## [Entries with scene source code]
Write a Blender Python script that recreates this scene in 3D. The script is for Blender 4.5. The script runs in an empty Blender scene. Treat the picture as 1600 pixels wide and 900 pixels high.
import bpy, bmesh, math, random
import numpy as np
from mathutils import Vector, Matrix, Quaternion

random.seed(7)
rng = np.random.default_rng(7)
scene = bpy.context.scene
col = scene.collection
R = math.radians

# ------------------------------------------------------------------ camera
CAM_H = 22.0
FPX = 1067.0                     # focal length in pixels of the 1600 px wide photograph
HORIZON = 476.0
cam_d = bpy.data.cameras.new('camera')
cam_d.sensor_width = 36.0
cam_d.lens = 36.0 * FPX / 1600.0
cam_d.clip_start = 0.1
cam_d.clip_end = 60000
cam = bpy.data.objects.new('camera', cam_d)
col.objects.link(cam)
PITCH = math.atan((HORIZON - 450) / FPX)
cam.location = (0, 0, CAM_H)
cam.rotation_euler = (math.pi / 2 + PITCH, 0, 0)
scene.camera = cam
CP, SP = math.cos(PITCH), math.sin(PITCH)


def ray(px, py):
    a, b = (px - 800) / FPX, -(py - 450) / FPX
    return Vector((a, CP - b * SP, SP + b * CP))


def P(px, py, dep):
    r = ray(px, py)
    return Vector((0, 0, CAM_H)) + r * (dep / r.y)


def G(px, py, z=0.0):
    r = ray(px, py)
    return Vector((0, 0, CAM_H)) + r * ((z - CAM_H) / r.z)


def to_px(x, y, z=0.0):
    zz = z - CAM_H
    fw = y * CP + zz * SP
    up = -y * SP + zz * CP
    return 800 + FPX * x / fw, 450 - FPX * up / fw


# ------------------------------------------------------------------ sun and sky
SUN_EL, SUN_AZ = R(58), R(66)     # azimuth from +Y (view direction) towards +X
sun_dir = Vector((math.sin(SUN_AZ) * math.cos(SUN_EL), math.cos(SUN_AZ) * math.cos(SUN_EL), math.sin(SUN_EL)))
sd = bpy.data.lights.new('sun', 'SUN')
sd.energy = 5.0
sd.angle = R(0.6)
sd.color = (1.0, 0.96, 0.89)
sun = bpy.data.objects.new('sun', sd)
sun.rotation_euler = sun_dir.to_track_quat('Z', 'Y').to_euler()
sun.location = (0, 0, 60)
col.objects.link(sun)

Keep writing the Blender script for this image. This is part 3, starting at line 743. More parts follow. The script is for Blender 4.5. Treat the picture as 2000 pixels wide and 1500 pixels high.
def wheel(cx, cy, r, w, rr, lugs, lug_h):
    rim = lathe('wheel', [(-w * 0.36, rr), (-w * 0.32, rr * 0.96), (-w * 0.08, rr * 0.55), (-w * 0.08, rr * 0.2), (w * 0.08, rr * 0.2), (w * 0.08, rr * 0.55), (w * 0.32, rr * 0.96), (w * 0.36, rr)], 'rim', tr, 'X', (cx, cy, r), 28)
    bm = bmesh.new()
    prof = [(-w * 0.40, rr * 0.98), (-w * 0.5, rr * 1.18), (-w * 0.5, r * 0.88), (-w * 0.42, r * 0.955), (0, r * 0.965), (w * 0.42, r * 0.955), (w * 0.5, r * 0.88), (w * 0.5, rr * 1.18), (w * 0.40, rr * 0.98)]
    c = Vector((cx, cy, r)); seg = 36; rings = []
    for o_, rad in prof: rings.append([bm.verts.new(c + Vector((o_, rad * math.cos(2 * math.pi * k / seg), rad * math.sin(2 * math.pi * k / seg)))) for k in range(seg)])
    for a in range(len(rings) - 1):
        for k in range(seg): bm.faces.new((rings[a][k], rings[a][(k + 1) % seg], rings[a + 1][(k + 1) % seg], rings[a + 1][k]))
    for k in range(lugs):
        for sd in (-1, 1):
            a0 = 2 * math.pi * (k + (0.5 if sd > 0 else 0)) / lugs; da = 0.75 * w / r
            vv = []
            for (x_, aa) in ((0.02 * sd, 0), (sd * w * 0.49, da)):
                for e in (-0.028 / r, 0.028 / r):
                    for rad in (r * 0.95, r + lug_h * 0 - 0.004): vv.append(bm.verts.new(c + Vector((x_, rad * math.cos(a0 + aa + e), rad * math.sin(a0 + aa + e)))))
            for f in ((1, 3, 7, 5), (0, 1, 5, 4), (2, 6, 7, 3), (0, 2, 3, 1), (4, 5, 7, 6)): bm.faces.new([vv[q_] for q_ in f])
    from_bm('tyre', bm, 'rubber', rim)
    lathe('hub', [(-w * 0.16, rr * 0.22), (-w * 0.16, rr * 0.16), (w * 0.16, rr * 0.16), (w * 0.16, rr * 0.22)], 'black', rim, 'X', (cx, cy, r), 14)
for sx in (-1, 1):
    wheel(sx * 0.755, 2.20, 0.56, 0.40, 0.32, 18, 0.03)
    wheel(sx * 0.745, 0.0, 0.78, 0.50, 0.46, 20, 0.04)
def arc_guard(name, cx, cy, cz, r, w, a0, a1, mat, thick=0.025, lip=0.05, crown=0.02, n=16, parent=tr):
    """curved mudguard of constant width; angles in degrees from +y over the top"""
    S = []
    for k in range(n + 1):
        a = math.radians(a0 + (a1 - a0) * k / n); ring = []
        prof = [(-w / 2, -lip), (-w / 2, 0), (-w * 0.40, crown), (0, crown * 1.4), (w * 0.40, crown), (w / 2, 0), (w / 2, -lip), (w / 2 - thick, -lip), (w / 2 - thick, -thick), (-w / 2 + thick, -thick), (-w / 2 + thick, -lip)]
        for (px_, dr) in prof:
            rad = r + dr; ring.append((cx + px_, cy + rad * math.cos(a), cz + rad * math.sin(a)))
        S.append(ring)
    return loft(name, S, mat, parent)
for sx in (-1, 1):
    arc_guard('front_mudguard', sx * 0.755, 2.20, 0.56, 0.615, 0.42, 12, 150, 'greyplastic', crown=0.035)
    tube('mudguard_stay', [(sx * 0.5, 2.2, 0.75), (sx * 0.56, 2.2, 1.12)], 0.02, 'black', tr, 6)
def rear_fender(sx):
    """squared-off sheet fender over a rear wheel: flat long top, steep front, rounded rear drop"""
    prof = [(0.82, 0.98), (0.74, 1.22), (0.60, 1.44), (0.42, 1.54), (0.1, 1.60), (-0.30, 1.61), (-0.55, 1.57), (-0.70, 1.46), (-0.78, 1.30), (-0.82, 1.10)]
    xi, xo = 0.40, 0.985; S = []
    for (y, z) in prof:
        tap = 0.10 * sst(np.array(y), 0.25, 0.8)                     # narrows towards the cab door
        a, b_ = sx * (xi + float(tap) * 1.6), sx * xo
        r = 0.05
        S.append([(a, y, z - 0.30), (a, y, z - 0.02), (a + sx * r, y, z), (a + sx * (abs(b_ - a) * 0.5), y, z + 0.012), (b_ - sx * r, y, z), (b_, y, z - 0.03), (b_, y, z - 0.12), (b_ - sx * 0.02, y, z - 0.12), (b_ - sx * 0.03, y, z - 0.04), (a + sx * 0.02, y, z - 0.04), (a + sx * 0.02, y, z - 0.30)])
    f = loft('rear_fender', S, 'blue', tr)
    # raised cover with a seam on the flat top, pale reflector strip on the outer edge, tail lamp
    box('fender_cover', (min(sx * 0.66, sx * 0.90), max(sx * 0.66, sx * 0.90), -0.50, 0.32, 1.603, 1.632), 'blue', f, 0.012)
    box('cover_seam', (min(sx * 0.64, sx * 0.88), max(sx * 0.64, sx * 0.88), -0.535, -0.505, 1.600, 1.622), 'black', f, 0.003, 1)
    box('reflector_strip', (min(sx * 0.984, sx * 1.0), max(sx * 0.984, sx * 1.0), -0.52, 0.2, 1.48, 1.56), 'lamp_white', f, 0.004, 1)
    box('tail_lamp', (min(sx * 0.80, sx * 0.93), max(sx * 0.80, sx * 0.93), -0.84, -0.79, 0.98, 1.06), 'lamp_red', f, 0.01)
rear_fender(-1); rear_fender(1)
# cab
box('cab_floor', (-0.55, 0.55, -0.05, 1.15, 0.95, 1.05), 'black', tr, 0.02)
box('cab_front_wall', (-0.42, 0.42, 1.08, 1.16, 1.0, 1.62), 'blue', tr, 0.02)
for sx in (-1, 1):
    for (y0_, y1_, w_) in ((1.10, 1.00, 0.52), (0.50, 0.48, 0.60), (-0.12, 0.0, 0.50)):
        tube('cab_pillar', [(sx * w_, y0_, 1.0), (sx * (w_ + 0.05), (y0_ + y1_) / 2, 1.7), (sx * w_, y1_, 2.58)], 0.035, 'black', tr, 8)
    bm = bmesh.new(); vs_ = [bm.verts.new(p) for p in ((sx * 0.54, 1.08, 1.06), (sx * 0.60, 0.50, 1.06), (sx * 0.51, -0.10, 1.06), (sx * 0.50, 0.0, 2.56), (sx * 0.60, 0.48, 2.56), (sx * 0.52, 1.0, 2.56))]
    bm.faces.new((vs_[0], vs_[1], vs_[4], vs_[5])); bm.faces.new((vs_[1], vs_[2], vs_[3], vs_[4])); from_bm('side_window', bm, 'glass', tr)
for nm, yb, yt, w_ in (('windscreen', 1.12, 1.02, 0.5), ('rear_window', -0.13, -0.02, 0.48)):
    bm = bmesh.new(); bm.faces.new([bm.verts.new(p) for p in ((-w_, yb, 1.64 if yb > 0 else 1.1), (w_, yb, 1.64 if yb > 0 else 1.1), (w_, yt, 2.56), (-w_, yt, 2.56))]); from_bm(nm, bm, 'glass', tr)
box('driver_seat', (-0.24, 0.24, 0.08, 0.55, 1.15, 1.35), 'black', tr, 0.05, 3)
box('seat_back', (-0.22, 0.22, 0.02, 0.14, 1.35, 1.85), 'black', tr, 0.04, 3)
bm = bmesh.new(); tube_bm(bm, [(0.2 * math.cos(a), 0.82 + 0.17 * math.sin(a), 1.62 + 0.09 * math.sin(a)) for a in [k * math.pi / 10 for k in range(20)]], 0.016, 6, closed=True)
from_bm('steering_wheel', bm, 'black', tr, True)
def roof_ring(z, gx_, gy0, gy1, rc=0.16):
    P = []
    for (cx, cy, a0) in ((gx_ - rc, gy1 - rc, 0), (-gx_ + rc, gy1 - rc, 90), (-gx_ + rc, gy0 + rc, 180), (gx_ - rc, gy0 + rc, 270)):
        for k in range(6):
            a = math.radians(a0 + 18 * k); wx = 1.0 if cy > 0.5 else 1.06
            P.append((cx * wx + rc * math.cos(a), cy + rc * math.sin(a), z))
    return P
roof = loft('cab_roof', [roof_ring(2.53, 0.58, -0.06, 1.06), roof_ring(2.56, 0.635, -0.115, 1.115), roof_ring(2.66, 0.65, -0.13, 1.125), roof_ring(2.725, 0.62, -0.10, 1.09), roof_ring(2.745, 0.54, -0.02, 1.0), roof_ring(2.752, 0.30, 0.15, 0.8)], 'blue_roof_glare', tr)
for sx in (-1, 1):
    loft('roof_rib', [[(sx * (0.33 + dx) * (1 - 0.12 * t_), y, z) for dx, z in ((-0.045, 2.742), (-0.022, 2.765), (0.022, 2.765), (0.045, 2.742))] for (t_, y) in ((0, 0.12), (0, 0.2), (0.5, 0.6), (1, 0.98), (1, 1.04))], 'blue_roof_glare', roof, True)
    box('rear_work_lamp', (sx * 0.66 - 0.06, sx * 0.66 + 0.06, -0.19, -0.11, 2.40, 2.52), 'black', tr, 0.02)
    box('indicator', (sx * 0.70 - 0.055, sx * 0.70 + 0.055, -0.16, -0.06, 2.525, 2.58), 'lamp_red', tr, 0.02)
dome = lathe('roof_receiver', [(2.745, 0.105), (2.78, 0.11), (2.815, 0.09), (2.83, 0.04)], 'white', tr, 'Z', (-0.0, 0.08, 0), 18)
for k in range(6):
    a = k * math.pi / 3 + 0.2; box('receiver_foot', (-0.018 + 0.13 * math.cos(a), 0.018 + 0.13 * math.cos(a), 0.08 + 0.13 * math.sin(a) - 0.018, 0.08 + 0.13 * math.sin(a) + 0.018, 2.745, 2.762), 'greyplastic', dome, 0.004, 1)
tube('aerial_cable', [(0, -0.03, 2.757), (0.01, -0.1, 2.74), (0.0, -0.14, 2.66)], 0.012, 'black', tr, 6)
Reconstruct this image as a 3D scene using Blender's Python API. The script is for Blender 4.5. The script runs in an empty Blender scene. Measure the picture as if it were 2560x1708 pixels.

## [Set task]
In the entries above, find each line with the word "Treat" and copy it.

## [Answer to the exercise]
Write a Blender Python script that recreates this scene in 3D. The script is for Blender 4.5. The script runs in an empty Blender scene. Treat the picture as 1600 pixels wide and 900 pixels high.
Keep writing the Blender script for this image. This is part 3, starting at line 743. More parts follow. The script is for Blender 4.5. Treat the picture as 2000 pixels wide and 1500 pixels high.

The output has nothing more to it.